Exercise details> Repeat the listing below word for word, stopping after the line that contains "COL = scene.collection".
--- START ---
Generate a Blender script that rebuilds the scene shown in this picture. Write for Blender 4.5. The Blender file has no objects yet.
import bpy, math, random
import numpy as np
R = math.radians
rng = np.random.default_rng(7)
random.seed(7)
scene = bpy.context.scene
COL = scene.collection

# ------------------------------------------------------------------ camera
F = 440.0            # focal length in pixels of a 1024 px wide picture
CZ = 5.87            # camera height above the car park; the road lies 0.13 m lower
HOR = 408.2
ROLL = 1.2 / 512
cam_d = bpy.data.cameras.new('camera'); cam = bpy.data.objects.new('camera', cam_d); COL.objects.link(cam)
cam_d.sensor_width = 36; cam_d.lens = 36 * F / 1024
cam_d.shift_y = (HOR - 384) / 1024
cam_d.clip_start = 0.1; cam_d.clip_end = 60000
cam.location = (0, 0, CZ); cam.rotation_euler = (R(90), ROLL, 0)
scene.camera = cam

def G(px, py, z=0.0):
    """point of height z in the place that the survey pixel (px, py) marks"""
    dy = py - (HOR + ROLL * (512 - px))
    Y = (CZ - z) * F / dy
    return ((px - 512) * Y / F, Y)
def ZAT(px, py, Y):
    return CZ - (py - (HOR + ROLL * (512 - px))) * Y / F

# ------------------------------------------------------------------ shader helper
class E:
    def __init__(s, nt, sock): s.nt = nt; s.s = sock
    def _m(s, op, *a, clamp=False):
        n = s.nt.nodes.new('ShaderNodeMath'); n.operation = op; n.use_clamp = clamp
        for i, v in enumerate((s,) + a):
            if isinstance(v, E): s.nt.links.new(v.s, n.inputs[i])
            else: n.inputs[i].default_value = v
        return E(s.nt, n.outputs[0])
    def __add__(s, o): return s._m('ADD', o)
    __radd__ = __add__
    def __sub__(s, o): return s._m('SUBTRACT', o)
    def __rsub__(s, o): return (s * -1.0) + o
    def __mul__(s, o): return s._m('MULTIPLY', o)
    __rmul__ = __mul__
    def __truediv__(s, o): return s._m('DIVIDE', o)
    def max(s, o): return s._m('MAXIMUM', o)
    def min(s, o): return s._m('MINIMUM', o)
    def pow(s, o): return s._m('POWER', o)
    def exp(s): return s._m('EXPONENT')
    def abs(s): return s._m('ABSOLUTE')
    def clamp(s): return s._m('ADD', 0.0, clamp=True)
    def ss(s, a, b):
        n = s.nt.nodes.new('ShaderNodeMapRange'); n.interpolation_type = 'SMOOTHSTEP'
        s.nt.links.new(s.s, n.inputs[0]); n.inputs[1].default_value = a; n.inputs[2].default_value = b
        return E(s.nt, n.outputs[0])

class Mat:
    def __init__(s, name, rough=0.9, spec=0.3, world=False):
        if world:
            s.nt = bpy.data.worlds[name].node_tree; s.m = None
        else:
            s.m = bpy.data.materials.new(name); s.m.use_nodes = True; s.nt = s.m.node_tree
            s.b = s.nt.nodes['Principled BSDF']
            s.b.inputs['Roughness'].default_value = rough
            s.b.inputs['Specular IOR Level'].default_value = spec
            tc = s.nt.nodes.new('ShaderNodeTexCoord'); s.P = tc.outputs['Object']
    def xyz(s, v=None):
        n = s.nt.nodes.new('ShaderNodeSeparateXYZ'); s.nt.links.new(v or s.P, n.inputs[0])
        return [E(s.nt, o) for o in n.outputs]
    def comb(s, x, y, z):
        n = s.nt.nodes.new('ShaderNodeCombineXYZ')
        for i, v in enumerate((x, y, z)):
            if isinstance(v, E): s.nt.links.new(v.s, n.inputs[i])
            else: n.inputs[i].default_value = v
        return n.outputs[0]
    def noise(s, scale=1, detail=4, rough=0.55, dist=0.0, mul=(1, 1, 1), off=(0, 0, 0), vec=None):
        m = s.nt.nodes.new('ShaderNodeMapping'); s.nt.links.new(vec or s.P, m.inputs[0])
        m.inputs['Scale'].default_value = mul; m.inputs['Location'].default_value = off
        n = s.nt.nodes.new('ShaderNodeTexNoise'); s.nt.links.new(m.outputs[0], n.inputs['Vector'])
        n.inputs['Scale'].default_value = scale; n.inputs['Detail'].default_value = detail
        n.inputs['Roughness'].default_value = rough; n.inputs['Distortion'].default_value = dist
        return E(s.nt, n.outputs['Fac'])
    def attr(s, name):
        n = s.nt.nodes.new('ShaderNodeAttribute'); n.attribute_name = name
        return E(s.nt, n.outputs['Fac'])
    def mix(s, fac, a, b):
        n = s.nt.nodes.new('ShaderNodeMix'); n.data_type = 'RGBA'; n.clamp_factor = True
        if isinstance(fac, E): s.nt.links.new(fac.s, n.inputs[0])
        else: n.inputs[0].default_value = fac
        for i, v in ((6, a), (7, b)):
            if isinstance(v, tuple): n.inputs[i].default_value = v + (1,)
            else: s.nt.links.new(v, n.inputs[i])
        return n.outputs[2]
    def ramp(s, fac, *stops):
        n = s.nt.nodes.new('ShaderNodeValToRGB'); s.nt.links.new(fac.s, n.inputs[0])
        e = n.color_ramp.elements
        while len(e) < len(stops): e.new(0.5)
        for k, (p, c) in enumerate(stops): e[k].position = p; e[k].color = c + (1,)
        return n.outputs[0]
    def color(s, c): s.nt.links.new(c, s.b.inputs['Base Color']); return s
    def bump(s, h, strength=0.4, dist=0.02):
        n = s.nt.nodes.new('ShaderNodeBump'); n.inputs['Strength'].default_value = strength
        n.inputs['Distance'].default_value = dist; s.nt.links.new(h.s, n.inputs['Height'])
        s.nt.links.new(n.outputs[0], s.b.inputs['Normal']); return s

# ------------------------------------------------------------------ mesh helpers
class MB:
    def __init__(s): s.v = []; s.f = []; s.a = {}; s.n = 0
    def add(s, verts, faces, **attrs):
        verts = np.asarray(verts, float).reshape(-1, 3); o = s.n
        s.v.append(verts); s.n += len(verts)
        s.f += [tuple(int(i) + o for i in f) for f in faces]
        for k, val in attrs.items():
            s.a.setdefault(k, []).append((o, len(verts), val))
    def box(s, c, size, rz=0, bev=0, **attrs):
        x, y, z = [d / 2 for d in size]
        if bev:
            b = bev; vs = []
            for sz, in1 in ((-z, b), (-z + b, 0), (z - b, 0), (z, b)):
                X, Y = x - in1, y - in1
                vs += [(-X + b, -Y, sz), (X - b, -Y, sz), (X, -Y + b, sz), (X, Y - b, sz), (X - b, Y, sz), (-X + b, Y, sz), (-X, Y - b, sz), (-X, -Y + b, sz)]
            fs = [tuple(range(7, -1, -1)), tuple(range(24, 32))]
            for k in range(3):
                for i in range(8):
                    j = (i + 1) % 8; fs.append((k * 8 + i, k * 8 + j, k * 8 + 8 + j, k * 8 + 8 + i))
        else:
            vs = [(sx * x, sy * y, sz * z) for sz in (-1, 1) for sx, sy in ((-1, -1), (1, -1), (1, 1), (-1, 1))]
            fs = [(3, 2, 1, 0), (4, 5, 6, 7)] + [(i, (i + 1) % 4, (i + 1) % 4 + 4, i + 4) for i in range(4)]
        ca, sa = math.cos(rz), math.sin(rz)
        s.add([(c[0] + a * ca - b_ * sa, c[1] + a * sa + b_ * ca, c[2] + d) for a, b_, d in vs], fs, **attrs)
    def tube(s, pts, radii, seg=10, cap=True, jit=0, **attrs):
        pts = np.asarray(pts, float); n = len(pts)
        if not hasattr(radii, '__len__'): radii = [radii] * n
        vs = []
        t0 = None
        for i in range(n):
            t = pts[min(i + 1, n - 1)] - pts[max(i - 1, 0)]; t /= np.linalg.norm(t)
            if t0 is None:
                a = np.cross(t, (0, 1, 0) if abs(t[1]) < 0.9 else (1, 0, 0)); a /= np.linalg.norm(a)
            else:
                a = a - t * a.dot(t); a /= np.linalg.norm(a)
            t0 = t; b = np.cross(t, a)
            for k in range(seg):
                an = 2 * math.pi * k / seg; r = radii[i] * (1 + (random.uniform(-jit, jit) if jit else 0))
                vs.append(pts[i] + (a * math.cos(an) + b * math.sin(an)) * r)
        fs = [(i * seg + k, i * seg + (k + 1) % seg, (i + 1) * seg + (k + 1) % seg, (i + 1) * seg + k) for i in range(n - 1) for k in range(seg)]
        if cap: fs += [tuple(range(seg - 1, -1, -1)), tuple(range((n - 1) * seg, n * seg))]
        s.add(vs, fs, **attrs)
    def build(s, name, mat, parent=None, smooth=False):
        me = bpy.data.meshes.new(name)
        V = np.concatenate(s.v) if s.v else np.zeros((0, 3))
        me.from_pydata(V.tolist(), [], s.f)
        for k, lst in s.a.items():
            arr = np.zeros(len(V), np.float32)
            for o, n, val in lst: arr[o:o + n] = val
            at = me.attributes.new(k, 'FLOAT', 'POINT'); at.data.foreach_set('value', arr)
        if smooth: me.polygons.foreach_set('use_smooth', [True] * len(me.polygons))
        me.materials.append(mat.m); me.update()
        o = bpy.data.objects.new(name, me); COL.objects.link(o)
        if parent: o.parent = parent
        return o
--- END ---
Exercise result>
Generate a Blender script that rebuilds the scene shown in this picture. Write for Blender 4.5. The Blender file has no objects yet.
import bpy, math, random
import numpy as np
R = math.radians
rng = np.random.default_rng(7)
random.seed(7)
scene = bpy.context.scene
COL = scene.collection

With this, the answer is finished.